* Data excerpt:

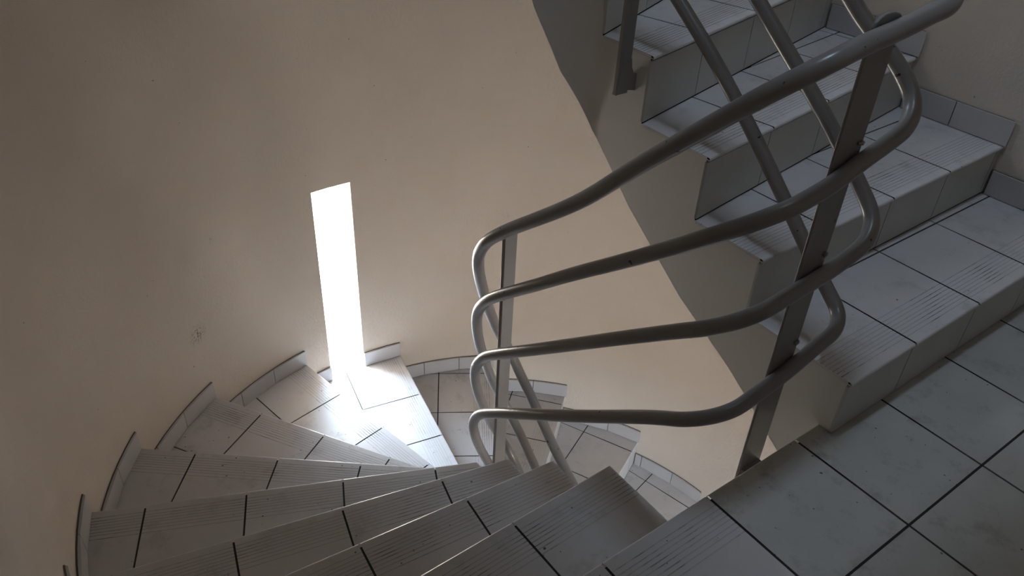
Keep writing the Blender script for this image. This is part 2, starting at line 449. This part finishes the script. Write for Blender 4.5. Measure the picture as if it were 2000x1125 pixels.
# joint positions along each nosing, measured from the axis of the well outwards
def s_of(F, p): return (Vector(p) - F.A).dot(F.u)
DREF = {1:(-0.298,0.278), 2:(-0.267,0.524), 3:(-0.208,0.737), 4:(-0.394,1.029), 5:(-0.479,1.392), 6:(-0.238,1.563), 7:(0.056,1.627),
        8:(0.33,1.586), 9:(0.843,1.986), 10:(1.166,1.695), 11:(1.373,1.336), 12:(1.476,0.987)}
UREF = {1:(0.642,-0.04), 2:(0.94,0.25), 3:(0.67,0.51), 4:(0.645,0.755), 5:(0.64,0.98)}
fd = empty('stair_flight', 'lower flight of grey tiled winding steps descending left past the slit window', 'stairs', (CX, CY, -STOREY))
fu = empty('stair_flight', 'upper flight of grey tiled steps rising from the landing at right', 'stairs', (CX, CY, 0))
fd['group'] = 'tiled stair flights'; fu['group'] = 'tiled stair flights'
def doff(k): return min(0.46, 0.20 + 0.09*k) if k < 3 else 0.46
for k in range(1, 16):
    F, B = down[k], down[k-1]; z = -H*k
    s0 = s_of(F, DREF[k]) if k in DREF else 0.193
    zbF = max(z - doff(k), -STOREY + 0.001); zbB = max(z + H - doff(k-1) if k > 1 else -0.32, -STOREY + 0.001)
    strip(fd, k, F, B, z, zbF, zbB, z - H, s0, grooves=k < 11)   # the lowest treads are plain
for k in range(1, 16):
    F, B = up[k], up[k+1]; z = UZ[k]
    s0 = s_of(F, UREF[k]) if k in UREF else 0.193
    strip(fu, k, F, B, z, z - UOFF[k], UZ[k+1] - UOFF[k+1], UZ[k-1], s0)
for root in (fd, fu):                     # children were built in world space
    for ch in root.children: ch.matrix_parent_inverse = Matrix.Translation(-root.location)

# ---------------------------------------------------------------- landing
mb = MB(); mb.box((XL, YB, -0.22), (XR, -0.012, -0.0028))
fl = structure(mb.build('floor', [M_STRING, M_GROUT]))
for p in fl.data.polygons:
    if p.normal.z > 0.9: p.material_index = 1
t = MB()
F0 = Line((0.193, 0.0), (-0.5, 0.0))
tile_field(t, [(-0.003, 0.0), (-1.171, 0.0), (-1.171, YB+0.001), (-0.003, YB+0.001)], F0, 0.0, 0.193)
t.build('nosing_tiles', [M_TILE, M_GROOVE], fl, weld=False)
t = MB(); FR = Line((0.193, 0.0), (-0.5, 0.0))
tile_field(t, [(1.557, 0.0), (0.003, 0.0), (0.003, YB+0.001), (1.557, YB+0.001)], FR, 0.0, 0.193, grooves=False)
t.build('floor_tiles', [M_FLOOR, M_GROOVE], fl, weld=False)
r = MB(); r.box((XL+0.002, -0.0125, -H+0.003), (0.003, -0.004, -0.0115)); r.build('riser_tiles', [M_RISER], fl)
# upper landing overhead
mb = MB(); mb.box((XL, YB, STOREY-0.2), (XR, -0.013, STOREY-0.003)); structure(mb.build('ceiling_landing', [M_CEIL]))
# skirting along the landing walls
sk = MB(); y = -0.05
while y > YB + 0.05:
    sk.box((XR-0.011, max(YB, y-0.293), 0.001), (XR-0.001, y, 0.082)); y -= 0.2955
structure(sk.build('baseboard_right', [M_SKIRT]))

# ---------------------------------------------------------------- railing
TUBES = [
 [(0.43,0.75,1.5191),(0.43,0.6511,1.4435),(0.43,0.5522,1.3679),(0.43,0.4533,1.2923),(0.43,0.3544,1.2167),(0.43,0.2556,1.141),(0.43,0.2056,1.1028),(0.43,0.1556,1.0722),(0.43,0.1056,1.022),(0.4179,0.0582,0.988),(0.3759,0.0335,0.9634),(0.3259,0.033,0.9551),(0.2759,0.033,0.9468),(0.2259,0.033,0.9394),(0.1759,0.033,0.9337),(0.1259,0.033,0.9274),(0.0762,0.0359,0.916),(0.0325,0.0592,0.8889),(0.0054,0.1006,0.8476),(0.0,0.15,0.8007),(0.0,0.2,0.7541),(0.0,0.3375,0.6248),(0.0,0.475,0.4885),(0.0,0.6125,0.3754),(0,0.724,0.288),(0,0.787,0.235),(0.004,0.838,0.186),(0.02,0.893,0.115),(0.04,0.925,0.045),(0.09,0.975,-0.072),(0.15,1.017,-0.21),(0.205,1.04,-0.332),(0.255,1.04,-0.435),(0.28,1.0,-0.53),(0.283,0.92,-0.6),(0.285,0.825,-0.69),(0.29,0.751,-0.76),(0.31,0.5,-0.97),(0.34,0.2,-1.22)],
 [(0.43,0.75,1.2971),(0.43,0.6511,1.2215),(0.43,0.5522,1.1459),(0.43,0.4533,1.0703),(0.43,0.3544,0.9947),(0.43,0.2556,0.919),(0.43,0.2056,0.8808),(0.43,0.1556,0.8502),(0.43,0.1056,0.8159),(0.4179,0.0582,0.7744),(0.3759,0.0335,0.7424),(0.3259,0.033,0.7211),(0.2759,0.033,0.7072),(0.2259,0.033,0.6917),(0.1759,0.033,0.6761),(0.1259,0.033,0.6675),(0.0762,0.0359,0.6578),(0.0325,0.0592,0.6361),(0.0054,0.1006,0.6011),(0.0,0.15,0.5601),(0.0,0.2,0.5172),(0.0,0.3375,0.4053),(0.0,0.475,0.2959),(0.0,0.6125,0.1815),(0,0.749,0.07),(0.004,0.817,0.009),(0.02,0.888,-0.076),(0.045,0.933,-0.172),(0.09,0.977,-0.303),(0.15,1.021,-0.445),(0.2,1.046,-0.569),(0.25,1.05,-0.675),(0.28,1.013,-0.778),(0.283,0.952,-0.832),(0.285,0.894,-0.888),(0.29,0.75,-1.01),(0.31,0.5,-1.21),(0.34,0.2,-1.45)],
 [(0.43,0.75,1.0812),(0.43,0.6511,1.0046),(0.43,0.5522,0.928),(0.43,0.4533,0.8515),(0.43,0.3544,0.7748),(0.43,0.2556,0.6976),(0.43,0.2056,0.6561),(0.43,0.1556,0.611),(0.43,0.1056,0.5649),(0.4179,0.0582,0.5239),(0.3759,0.0335,0.4924),(0.3259,0.033,0.4722),(0.2759,0.033,0.4604),(0.2259,0.033,0.4529),(0.1759,0.033,0.4475),(0.1259,0.033,0.443),(0.0762,0.0359,0.4343),(0.0325,0.0592,0.4125),(0.0054,0.1006,0.3814),(0.0,0.15,0.3446),(0.0,0.2,0.305),(0.0,0.3375,0.1948),(0.0,0.475,0.0831),(0.0,0.6125,-0.0281),(0,0.752,-0.14),(0.006,0.83,-0.209),(0.022,0.899,-0.307),(0.05,0.938,-0.413),(0.09,0.969,-0.525),(0.14,1.0,-0.643),(0.18,1.022,-0.735),(0.24,1.03,-0.86),(0.28,1.0,-0.97),(0.285,0.92,-1.05),(0.29,0.75,-1.2),(0.31,0.5,-1.4),(0.34,0.2,-1.64)],
 [(0.43,0.75,0.8492),(0.43,0.6511,0.7789),(0.43,0.5522,0.7066),(0.43,0.4533,0.6262),(0.43,0.3544,0.5385),(0.43,0.2556,0.4462),(0.43,0.2056,0.3988),(0.43,0.1556,0.3514),(0.43,0.1056,0.3084),(0.4179,0.0582,0.2763),(0.3759,0.0335,0.2611),(0.3259,0.033,0.2451),(0.2759,0.033,0.2275),(0.2259,0.033,0.2123),(0.1759,0.033,0.2015),(0.1259,0.033,0.1929),(0.0762,0.0359,0.182),(0.0325,0.0592,0.1639),(0.0054,0.1006,0.1371),(0.0,0.15,0.1037),(0.0,0.2,0.0659),(0.0,0.3375,-0.0456),(0.0,0.475,-0.1548),(0.0,0.6125,-0.2613),(0,0.772,-0.388),(0.006,0.853,-0.464),(0.022,0.906,-0.555),(0.05,0.929,-0.655),(0.09,0.957,-0.756),(0.13,0.975,-0.85),(0.19,1.0,-0.98),(0.25,1.0,-1.1),(0.285,0.95,-1.2),(0.29,0.75,-1.38),(0.31,0.5,-1.58),(0.34,0.2,-1.82)]]
def crom(P, per=6):
    P = [Vector(p) for p in P]; out = []
    Q = [2*P[0]-P[1]] + P + [2*P[-1]-P[-2]]
    for i in range(1, len(Q)-2):
        p0, p1, p2, p3 = Q[i-1:i+3]
        t0 = 0; t1 = t0 + (p1-p0).length**0.5; t2 = t1 + (p2-p1).length**0.5; t3 = t2 + (p3-p2).length**0.5
        for k in range(per):
            t = t1 + (t2-t1)*k/per
            A1 = p0*((t1-t)/(t1-t0)) + p1*((t-t0)/(t1-t0)); A2 = p1*((t2-t)/(t2-t1)) + p2*((t-t1)/(t2-t1)); A3 = p2*((t3-t)/(t3-t2)) + p3*((t-t2)/(t3-t2))
            B1 = A1*((t2-t)/(t2-t0)) + A2*((t-t0)/(t2-t0)); B2 = A2*((t3-t)/(t3-t1)) + A3*((t-t1)/(t3-t1))
            out.append(B1*((t2-t)/(t2-t1)) + B2*((t-t1)/(t2-t1)))
    out.append(P[-1]); return out
def tube(name, pts, r, parent, mats, seg=20):
    mb = MB(); P = crom(pts)
    for _ in range(3):                                # ease small kinks
        P = [P[0]] + [P[i-1]*0.25 + P[i]*0.5 + P[i+1]*0.25 for i in range(1, len(P)-1)] + [P[-1]]
    T = (P[1]-P[0]).normalized(); N = T.orthogonal().normalized(); rings = []
    for i in range(len(P)):
        T2 = (P[min(i+1, len(P)-1)] - P[max(i-1, 0)]).normalized()
        N = (N - T2*N.dot(T2)).normalized(); Bn = T2.cross(N)
        rings.append([P[i] + (N*math.cos(2*math.pi*k/seg) + Bn*math.sin(2*math.pi*k/seg))*r for k in range(seg)])
    for a, b in zip(rings, rings[1:]):
        for k in range(seg): mb.face([a[k], a[(k+1) % seg], b[(k+1) % seg], b[k]], 0, True)
    mb.face(rings[0][::-1]); mb.face(rings[-1])
    return mb.build(name, mats, parent)
rl = empty('stair_railing', 'grey painted tube railing on flat posts winding between the two flights', 'railing', (CX, 0.06, 0))
# carry each tube on up the next flight and round its end
for i, T in enumerate(TUBES):
    x, y, z = T[0]; ext = [(.428, .86, z + .8*(.86-y)), (.40, .95, z + .8*(.90-y)+.07), (.32, 1.01, z+.8*(.95-y)+.17), (.193, 1.02, z+.8*(.95-y)+.33), (.08, .99, z+.8*(.95-y)+.51), (.015, .90, z+.8*(.95-y)+.64), (0, .80, z+.8*(.95-y)+.74), (0, .45, z+.8*(.95-y)+1.02), (0, .08, z+.8*(.95-y)+1.30)]
    T[:0] = ext[::-1]
    o = tube('handrail' if i == 0 else 'rail_tube', T, 0.0175 if i == 0 else 0.0165, rl, [M_RAIL])
    o.matrix_parent_inverse = Matrix.Translation(-rl.location)
def post(x0, x1, y0, y1, z0, z1, roundtop=False, welds=()):
    mb = MB(); n = 8
    prof_ = [(x0, z0), (x1, z0)]
    if roundtop:
        cx = (x0+x1)/2; rr = (x1-x0)/2
        prof_ += [(cx + rr*math.cos(math.pi*k/n), z1-0.02 + 0.02*math.sin(math.pi*k/n)) for k in range(n+1)]
    else: prof_ += [(x1, z1), (x0, z1)]
    f = [(x, y0, z) for x, z in prof_]; b = [(x, y1, z) for x, z in prof_]
    mb.face(f); mb.face(b[::-1]); m = len(f)
    for k in range(m): mb.face([f[k], b[k], b[(k+1) % m], f[(k+1) % m]])
    o = mb.build('post', [M_RAIL], rl)
    bv = o.modifiers.new('edge', 'BEVEL'); bv.width = 0.0015; bv.segments = 2; bv.limit_method = 'ANGLE'
    o.matrix_parent_inverse = Matrix.Translation(-rl.location)
    for (wx, wy, wz, s) in welds:
        me = bpy.data.meshes.new('weld_bead'); bm = bmesh.new()
        bmesh.ops.create_icosphere(bm, subdivisions=2, radius=s)
        for v in bm.verts: v.co += Vector((random.uniform(-1,1), random.uniform(-1,1), random.uniform(-1,1)))*s*0.25; v.co.x *= 1.8
        for fc in bm.faces: fc.smooth = True
        bm.to_mesh(me); bm.free(); me.materials.append(M_RAIL)
        wo_ = bpy.data.objects.new('weld_bead', me); C.objects.link(wo_); wo_.parent = o; wo_.location = (wx, wy, wz)
    return o
p1 = post(0.192, 0.271, 0.051, 0.057, -0.16, 0.965, True, [(0.262, 0.049, z, 0.005) for z in (0.268, 0.492, 0.73)])
mb = MB(); mb.box((0.20, -0.012, -0.13), (0.262, 0.056, -0.09)); o = mb.build('foot_bracket', [M_RAIL], p1)
p2 = post(0.0175, 0.057, 0.772, 0.786, -1.02, 0.243, False, [(0.02, 0.775, z, 0.004) for z in (0.06, -0.15, -0.372)])
mb = MB(); mb.box((-0.001, 0.776, -0.98), (0.03, 0.783, -0.92)); mb.build('foot_bracket', [M_RAIL], p2)
p3 = post(0.322, 0.362, 0.744, 0.756, 0.565, 1.48, False)
mb = MB()                                            # foot plate curving across to the string
f = [(0.322, 0.565), (0.352, 0.575), (0.386, 0.568), (0.386, 0.612), (0.374, 0.616), (0.366, 0.632), (0.362, 0.655), (0.335, 0.655)]
a = [(x, 0.743, z) for x, z in f]; b = [(x, 0.757, z) for x, z in f]
mb.face(a); mb.face(b[::-1])
for k in range(len(f)): mb.face([a[k], b[k], b[(k+1) % len(f)], a[(k+1) % len(f)]])
mb.build('foot_bracket', [M_RAIL], p3)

* What you are asked to do: Isolate the lines above that contain the word "were" and copy them.

* Finished task:
Keep writing the Blender script for this image. This is part 2, starting at line 449. This part finishes the script. Write for Blender 4.5. Measure the picture as if it were 2000x1125 pixels.
for root in (fd, fu):                     # children were built in world space